• [TASK TO COMPLETE]:
Output all the data exactly. Pictures do not belong in the copy.

• [STORED DATA]:
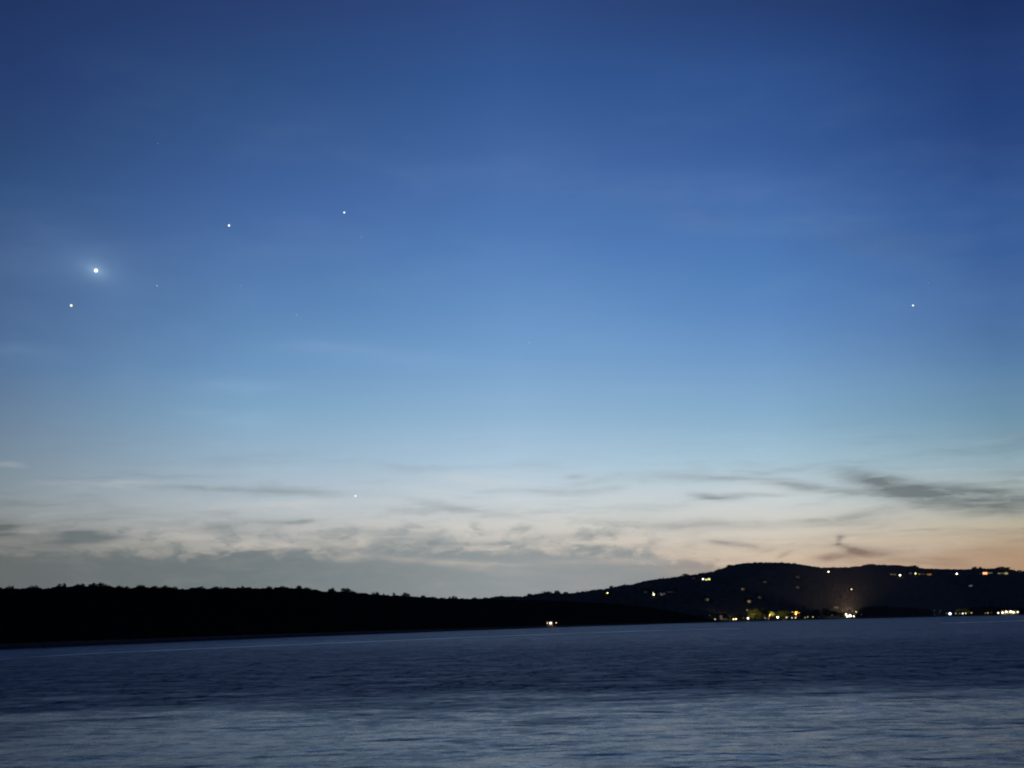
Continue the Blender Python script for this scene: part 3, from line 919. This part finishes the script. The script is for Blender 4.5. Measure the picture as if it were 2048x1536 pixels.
# village waterfront
shorelamp(1430, 1238.5, 6, YEL, .9, 'dim yellow green lamp at the left end of the village waterfront')
shorelamp(1419, 1230.7, 3.5, GREY, .12, 'faintest grey lamp left of the village waterfront lights', 60)
shorelamp(1467, 1238.3, 5.5, WARM, 4.0, 'left of two touching warm white lamps on the waterfront')
added_light(shorelamp(1472, 1238.0, 5.5, WARM, 5.0, 'right of two touching warm white lamps on the waterfront'), (1, .62, .26), 14000, .5, 'inland')
shorelamp(1496, 1236.5, 7, WHITE, 8, 'large bright white lamp in front of the olive lit trees')
shorelamp(1487, 1236, 3.5, YEL, .15, 'faint olive lamp just left of the large white waterfront lamp', 40)
added_light(shorelamp(1494, 1220, 4.5, GREEN, .35, 'dim green lamp raised at the left end of the olive lit tree', 54), (1, .74, .22), 90000, .5, 'inland')
shorelamp(1529.5, 1235.5, 5.5, WHITE, 6, 'white oval lamp right of the two dark round trees')
added_light(shorelamp(1539, 1232, 4.5, PINK, 1.3, 'pinkish lamp a little above and right of the white oval lamp', 52), (1, .66, .26), 70000, .5, 'inland')
added_light(shorelamp(1555.5, 1234.5, 7, WHITE, 9, 'bright round white lamp left of the yellow green lit tree'), (1, .92, .16), 40000, .5, 'inland')
shorelamp(1573, 1235, 5, PINK, 1.6, 'lower peach lamp left of the orange lit tree')
added_light(shorelamp(1575.5, 1233, 4.5, WARM, 1.0, 'upper peach lamp touching the lower peach lamp'), (1, .60, .24), 14000, .5, 'inland')
shorelamp(1584, 1235.8, 4.5, CYAN, 1.3, 'pale green lamp at the foot of the orange lit tree')
shorelamp(1591, 1235.6, 4.5, PINK, 2.2, 'pink white lamp right of the pale green lamp')
shorelamp(1610, 1235, 4.5, YEL, .55, 'left of the two joined dim yellow lamps under the dark tree mound')
shorelamp(1615.5, 1233.8, 4.5, YEL, .7, 'right of the two joined dim yellow lamps under the dark tree mound')
shorelamp(1626, 1233.8, 5, YEL, 1.0, 'separate yellow lamp right of the two joined dim yellow lamps')
shorelamp(1638, 1234, 3, GREY, .07, 'barely visible grey lamp between the yellow lamp and the next dark trees')
shorelamp(1664, 1231, 4, GREY, .22, 'dim grey lamp in front of the pair of small dark trees')
added_light(shorelamp(1692, 1228.7, 7, WHITE, 8, 'upper left lamp of the brightest cluster, slightly yellow', 40), (.9, 1, .25), 40000, .5, 'inland')
shorelamp(1694.5, 1233, 6, WHITE, 9, 'lower left lamp of the brightest cluster near the wooded point')
added_light(shorelamp(1700, 1231.5, 9, WHITE, 10, 'largest and whitest lamp in the middle of the brightest cluster'), (1, .60, .34), 160000, .8, (-.12, .6, .8), 175)  # added upward spot lights the smoke, separate from the lamp's own globe
shorelamp(1707.5, 1232.6, 5.5, WHITE, 4, 'smaller white lamp right of the largest lamp in the brightest cluster')
shorelamp(1713.5, 1231.2, 5, YEL, 1.5, 'dimmer yellow lamp at the right end of the brightest cluster')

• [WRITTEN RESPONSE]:
Continue the Blender Python script for this scene: part 3, from line 919. This part finishes the script. The script is for Blender 4.5. Measure the picture as if it were 2048x1536 pixels.
# village waterfront
shorelamp(1430, 1238.5, 6, YEL, .9, 'dim yellow green lamp at the left end of the village waterfront')
shorelamp(1419, 1230.7, 3.5, GREY, .12, 'faintest grey lamp left of the village waterfront lights', 60)
shorelamp(1467, 1238.3, 5.5, WARM, 4.0, 'left of two touching warm white lamps on the waterfront')
added_light(shorelamp(1472, 1238.0, 5.5, WARM, 5.0, 'right of two touching warm white lamps on the waterfront'), (1, .62, .26), 14000, .5, 'inland')
shorelamp(1496, 1236.5, 7, WHITE, 8, 'large bright white lamp in front of the olive lit trees')
shorelamp(1487, 1236, 3.5, YEL, .15, 'faint olive lamp just left of the large white waterfront lamp', 40)
added_light(shorelamp(1494, 1220, 4.5, GREEN, .35, 'dim green lamp raised at the left end of the olive lit tree', 54), (1, .74, .22), 90000, .5, 'inland')
shorelamp(1529.5, 1235.5, 5.5, WHITE, 6, 'white oval lamp right of the two dark round trees')
added_light(shorelamp(1539, 1232, 4.5, PINK, 1.3, 'pinkish lamp a little above and right of the white oval lamp', 52), (1, .66, .26), 70000, .5, 'inland')
added_light(shorelamp(1555.5, 1234.5, 7, WHITE, 9, 'bright round white lamp left of the yellow green lit tree'), (1, .92, .16), 40000, .5, 'inland')
shorelamp(1573, 1235, 5, PINK, 1.6, 'lower peach lamp left of the orange lit tree')
added_light(shorelamp(1575.5, 1233, 4.5, WARM, 1.0, 'upper peach lamp touching the lower peach lamp'), (1, .60, .24), 14000, .5, 'inland')
shorelamp(1584, 1235.8, 4.5, CYAN, 1.3, 'pale green lamp at the foot of the orange lit tree')
shorelamp(1591, 1235.6, 4.5, PINK, 2.2, 'pink white lamp right of the pale green lamp')
shorelamp(1610, 1235, 4.5, YEL, .55, 'left of the two joined dim yellow lamps under the dark tree mound')
shorelamp(1615.5, 1233.8, 4.5, YEL, .7, 'right of the two joined dim yellow lamps under the dark tree mound')
shorelamp(1626, 1233.8, 5, YEL, 1.0, 'separate yellow lamp right of the two joined dim yellow lamps')
shorelamp(1638, 1234, 3, GREY, .07, 'barely visible grey lamp between the yellow lamp and the next dark trees')
shorelamp(1664, 1231, 4, GREY, .22, 'dim grey lamp in front of the pair of small dark trees')
added_light(shorelamp(1692, 1228.7, 7, WHITE, 8, 'upper left lamp of the brightest cluster, slightly yellow', 40), (.9, 1, .25), 40000, .5, 'inland')
shorelamp(1694.5, 1233, 6, WHITE, 9, 'lower left lamp of the brightest cluster near the wooded point')
added_light(shorelamp(1700, 1231.5, 9, WHITE, 10, 'largest and whitest lamp in the middle of the brightest cluster'), (1, .60, .34), 160000, .8, (-.12, .6, .8), 175)  # added upward spot lights the smoke, separate from the lamp's own globe
shorelamp(1707.5, 1232.6, 5.5, WHITE, 4, 'smaller white lamp right of the largest lamp in the brightest cluster')
shorelamp(1713.5, 1231.2, 5, YEL, 1.5, 'dimmer yellow lamp at the right end of the brightest cluster')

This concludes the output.